L’Anno Santo invita a essere “Pellegrini di speranza”. Il “lavoro” del prete è mostrare a tutti l’amore di Dio in ogni circostanza, soprattutto nei passaggi più delicati. È avere e comunicare speranza, parlando del cielo, di Dio, in modo leale, cioè a partire dalle esperienze umane più vere e genuine, già in sé piene di cielo. La speranza è il gusto della gioia. Se crede in Dio e lo ama e per servire l’uomo, ogni cristiano, a partire da me, deve dimostrare che esiste ancora la gioia e che la vita è degna di essere vissuta.

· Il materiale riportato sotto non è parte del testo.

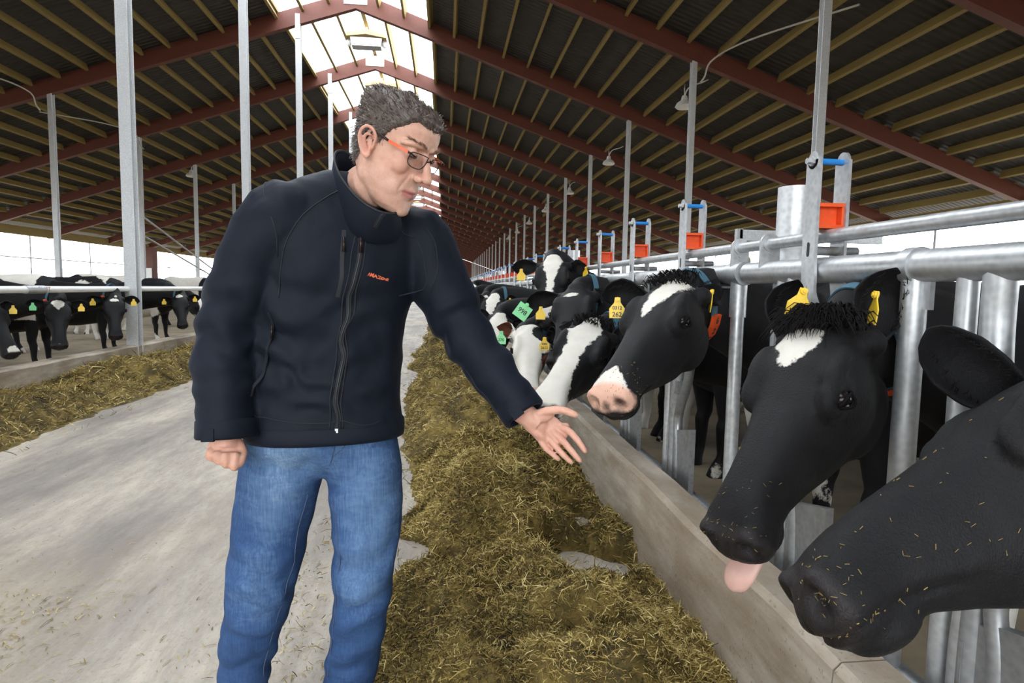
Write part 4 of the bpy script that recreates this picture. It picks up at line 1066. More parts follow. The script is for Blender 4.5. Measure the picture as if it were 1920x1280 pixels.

Pensieri, buttati lì. Torno al cuore della questione: il centro, la forza, il senso di tutto è lui, è il Signore. Perciò, prima di tutto questo, dentro tutto questo e dopo tutto questo, essere in comunione con lui, nel suo disegno, nel suo abbraccio. Cioè pregare. Per voi e per me. Nella preghiera tutto si trasfigura, si offrono i sacrifici e le difficoltà, si ravviva la speranza, è il segreto del vero coraggio e dell’autentica gioia. Perché il Signore vede, il Signore conduce, il Signore consola.
«Il Signore è il mio pastore, non manco di nulla».